Though the pattern of GAPP compliance is all too predictable, even based on largely self-reported data, opacity is not the same as non-compliance. The converse of best practice has few advocates, but there is little call to advertise: funds struggle to be more transparent than their owners.
As a former SWF insider, I am less concerned about transparency and can attest that this is an instance where absence of evidence is not necessarily evidence of absence.
What could be transformational is a rigorous technical framework linking investment best practice to objective badges of compliance. This would facilitate independent accreditation of an SWF quality “kitemark”, provide assurance to stakeholders and assist SWF planning, implementation and business process improvement.
As discussed, the LIA case prompted me to combine my consulting with part-time DPhil work in this field.
I hope to collaborate with funds and service providers during my doctoral research into these aspects of SWF investment management cybernetics at the University of Oxford, recently ranked the world’s foremost research university by Times Higher Education.
How did you set about defining investment suitability and what for you are the main elements of suitability?
My definition of suitability comprised four criteria present across asset management generally and within SWFs at every level of delegation: from asset allocation, through individual security selection, to investment committee decision-making. They are: a fund’s financial predicament, the provenance of its decision-making, its technical competence and the sophistication of its proposed investments.

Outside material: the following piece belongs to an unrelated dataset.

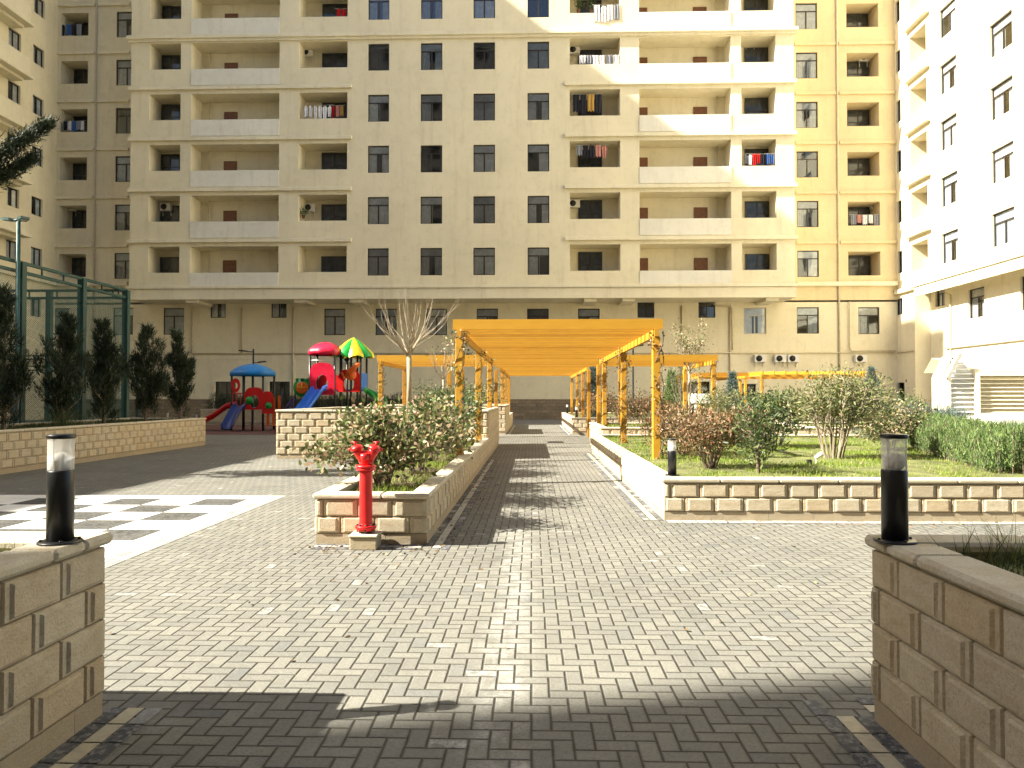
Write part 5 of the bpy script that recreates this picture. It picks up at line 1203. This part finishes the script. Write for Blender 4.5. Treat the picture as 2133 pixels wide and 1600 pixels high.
g = MB(); c = (x2-bx-.45, -hw+.36, zd+.75); g.lathe([(.28, 0), (.28, .05)], c, 18, axis=(0, -1, 0)); g.tube([(c[0]-.1, c[1]-.05, c[2]+.1), (c[0]+.35, c[1]-.05, c[2]+.5), (c[0]+.45, c[1]-.04, c[2]+.55)], [.16, .1, .05], 10); g.tube([(c[0]-.3, c[1], c[2]-.2), (c[0]-.45, c[1], c[2]+.1)], .07, 8); g.build('animal_panel', 'p_orange', t)
slide(t, [(.55, -hw, zd+.02), (.45, -hw-.3, zd-.05), (.2, -hw-1.0, zd-.7), (-.1, -hw-1.9, .6), (-.1, -hw-2.3, .25), (-.12, -hw-2.7, .22)], .62, 'p_blue', 'blue_slide')
pts = []; c = Vector((x2-bx+.30, -hw+.35, 0))
for q in range(15):
    a = 1.9-q*.30; f = q/14; pts.append((c.x+.75*math.cos(a)*1.0, c.y+.75*math.sin(a), zd-.05-(zd-.25)*f))
slide(t, pts, .5, 'p_green', 'spiral_slide')
# barrel tunnel with a clock-like disc, left of the tower
cx_ = X(632)-bx; cz = zpx(808, Y); r_ = (X(651)-X(614))/2
g = MB(); g.lathe([(r_, 0), (r_*1.04, .04), (r_*1.04, .6), (r_, .64)], (cx_, -.2, cz), 24, axis=(0, 1, 0)); [g.box(cx_-.07+r_*s, cx_+.07+r_*s, -.2, .3, cz+r_*.7, cz+r_*1.05) for s in (-.6, 0, .6)]; g.build('tunnel', 'p_green', t)
g = MB(); g.lathe([(r_*.66, 0), (r_*.66, .05), (r_*.5, .06)], (cx_, -.21, cz), 24, axis=(0, -1, 0)); g.build('tunnel_disc', 'p_orange', t)
g = MB(); [g.tube([(cx_, -.29, cz), (cx_+r_*.5*math.cos(a), -.29, cz+r_*.5*math.sin(a))], .018, 6) for a in (1.57, .2, 2.9)]; g.build('disc_mark', 'p_yellow', t)
for sx in (-r_*1.25, -r_*.1, r_*.95): MB().lathe([(.05, 0), (.05, cz+r_*(1.3 if sx < -.5 else 0)-.3)], (cx_+sx, .45, 0), 10).build('post', 'black_metal', t)
g = MB(); [g.tube([(cx_-r_*1.2-.25*q, -.1, .2+.0*q), (cx_-r_*1.2-.2*q+.1, -.1, 1.6-.2*q)], .03, 6) for q in range(3)]; g.tube([(cx_-r_*1.2-.9, -.1, .3), (cx_-r_*1.2, -.1, 1.6)], .04, 6); g.build('climbing_bars', 'p_purple', t)
# spring rider
p = P(735, 846, 30); t = thing('spring_rider', 'small orange and white spring rider between the slides', 'spring rider', (p.x, 32.5, 0)); zt = P(735, 838, 32.5).z
MB().tube([(.08*math.cos(q*.9), .08*math.sin(q*.9), .45*q/30) for q in range(31)], .015, 5).build('spring', 'black_metal', t); g = MB(); g.tube([(-.38, 0, .95), (-.2, 0, .75), (.15, 0, .72), (.35, 0, .95), (.42, 0, zt)], [.09, .16, .17, .13, .06], 12); g.build('body', 'p_orange', t); MB().tube([(.15, -.2, 1.05), (.15, .2, 1.05)], .02, 6).build('handle', 'white_plastic', t); MB().tube([(0, 0, .43), (0, 0, .66)], .05, 8).build('stem', 'white_plastic', t)

# ------------------------------------------------------------------ louvred vent house
t = thing('vent_house', 'sunlit cream vent house with a louvred gable and a big louvred opening', 'vent house', (13.15, 23.0, 0)); Y = 23.0
X = lambda px: P(px, 800, Y).x-13.15; Z = lambda py, px=2000: P(px, py, Y).z
gx0, gx1 = X(1981), X(2031); zb_, za = Z(864), Z(740); ze = Z(785)
# white plinth running towards the camera, with a dark strip painting the shade under the slab
px0 = X(1951); g = MB(); g.box(px0+.12, 12, -3.0, 3.2, 0, Z(872)-.12); g.build('plinth', 'white_paint', t); g = MB(); g.box(px0, 12, -3.12, 3.3, Z(872)-.09, Z(866), bev=.02); g.build('slab', 'white_paint', t)
g = MB(); g.box(px0+.16, 11.9, -2.95, 3.1, Z(872)-.122, Z(872)-.088); g.build('shade_strip', 'grille_and_shade_dark', t)
# gable front
gp = [(gx0-.1, zb_), (gx1+.06, zb_), (gx1+.06, ze+.12), (X(1996)+.02, za), (gx0-.1, ze)]
g = MB(); yb = 1.8; fn = lambda a, b, d: (a, d, b)
xm_ = X(1997); 
g.box(gx0-.10, gx0-.003, 0, .9, zb_, ze); g.box(gx1+.003, gx1+.12, 0, .9, zb_, ze+.25); g.box(gx0-.003, gx1+.003, .35, .9, zb_, ze); g.prism([(gx0-.1, ze+.002), (gx1+.12, ze+.002), (xm_, za)], fn, .35, .9); g.build('wall', 'stucco', t); gg = MB(); gg.add([(gx0, .33, zb_+.02), (gx1, .33, zb_+.02), (gx1, .33, ze), (xm_, .33, za-.05), (gx0, .33, ze)], [(0, 1, 2, 3, 4)]); gg.build('gap_shade_sheet', 'grille_and_shade_dark', t)  # dark sheet paints the shade in the gaps between the slats
g = MB(); n = 11
for q in range(n):
    z = zb_+.08+(za-zb_-.2)*q/n; f = max(0, (z-ze)/(za-ze)); a = gx0+(xm_-gx0)*f; b = gx1+(xm_-gx1)*f
    g.add([(a, .02, z), (b, .02, z), (b, .2, z+.14), (a, .2, z+.14), (a, .03, z-.02), (b, .03, z-.02), (b, .22, z+.12), (a, .22, z+.12)], [(0, 1, 2, 3), (7, 6, 5, 4), (0, 4, 5, 1), (3, 2, 6, 7), (0, 3, 7, 4), (1, 5, 6, 2)])
g.build('louvre', 'white_paint', t)
g = MB(); a = Vector((X(1967), -.12, Z(787))); b = Vector((X(1999), -.12, Z(737)))
g.add([(a.x, -.14, a.z), (a.x+.12, -.14, a.z), (b.x+.04, -.14, b.z), (b.x-.08, -.14, b.z), (a.x, .05, a.z), (a.x+.12, .05, a.z), (b.x+.04, .05, b.z), (b.x-.08, .05, b.z)], [(0, 1, 2, 3), (7, 6, 5, 4), (0, 4, 5, 1), (3, 2, 6, 7), (0, 3, 7, 4), (1, 5, 6, 2)]); g.build('roof_edge_shadow', 'concrete', t)  # grey tone of this edge bar draws its shadow line
# main body with roof slope and the large louvred opening
wx0, wx1, wz0_, wz1_ = X(2040), X(2040)+4.2, Z(861), Z(783)
g = MB(); F_ = lambda u, z, d=0: (u, d, z)
wall_with_openings(g, F_, gx1+.12, 12, zb_, Z(770), [(wx0, wx1, wz0_, wz1_, .5, 0, 0)]); g.quad((gx1+.12, 0, Z(770)), (12, 0, Z(770)), (12, 1.7, za), (xm_+.1, 1.7, za)); g.quad((gx1+.12, 0, zb_), (gx1+.12, 1.8, zb_), (gx1+.12, 1.8, Z(770)), (gx1+.12, 0, Z(770)))
g.quad((xm_+.1, 1.7, za), (12, 1.7, za), (12, 3.2, Z(770)), (gx1+.12, 3.2, Z(770))); g.build('body', 'stucco', t)
g = MB(); g.box(wx0-.1, wx0-.003, -.05, .1, wz0_-.08, wz1_+.08); g.box(wx0-.003, wx1, -.05, .1, wz0_-.08, wz0_-.003); g.box(wx0-.003, wx1, -.05, .1, wz1_+.003, wz1_+.08); g.build('opening_frame', 'stucco_trim', t)
g = MB(); n = 9
for q in range(n):
    z = wz0_+.03+(wz1_-wz0_)*q/n; g.add([(wx0, .04, z), (wx1, .04, z), (wx1, .24, z+.10), (wx0, .24, z+.10), (wx0, .04, z-.02), (wx1, .04, z-.02), (wx1, .24, z+.08), (wx0, .24, z+.08)], [(0, 1, 2, 3), (7, 6, 5, 4), (0, 4, 5, 1), (3, 2, 6, 7), (0, 3, 7, 4), (1, 5, 6, 2)])
g.build('louvre', 'stucco_trim', t)

# ------------------------------------------------------------------ fallen leaves on the paving and lawn
pos = []; 
for q in range(420):
    k = random.random()
    if k < .25: p = (-1.2+abs(random.gauss(0, .25)), random.uniform(8.3, 19), .012)
    elif k < .45: p = (random.uniform(-2.6, -1.0), 8.25-abs(random.gauss(0, .35)), .012)
    elif k < .6: p = (random.uniform(1.3, 8), 9.95-abs(random.gauss(0, .3)), .012)
    elif k < .85: p = (random.uniform(2, 8), random.uniform(10.3, 17), PC-.05)
    else: p = (random.uniform(-4.5, 4.5), random.uniform(4.6, 16), .012)
    if 1.7 < p[0] and p[1] > 10 and p[2] < .1: continue
    pos.append(p)
pos = np.array(pos); dd = rng.normal(size=(len(pos), 3)); dd[:, 2] *= .12
link('leaf_litter', np_mesh('leaf_litter', leaves(pos, dd, .042, .022), 6, 'dry_leaf'), None, 'scattered dry fallen leaves on paving and lawn', 'leaf litter', None, 'stuff')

Provenance is the least familiar but most important of these concepts. In the context of a strategic asset template derived from a fund’s financial predicament, provenance demonstrates ownership of a continuous, comprehensive chain of diligent investigation, confirming the rationale for and attesting to the fitness of all subsequent transactions.
To convey to a lay audience just how incongruous the LIA’s disputed trades were, even by the standards of its other costly but unlevered security purchases, I analysed fund competence across 25 investment functions in terms of expertise and organisation. Then I mapped these onto a congruent proprietary model of security sophistication in terms of risk and complexity using a common five-point scale.
This reinforced my conclusion that the trades were unsuitable for a nascent fund by demonstrating graphically just how far outside the competence of the LIA their risk and complexity fell.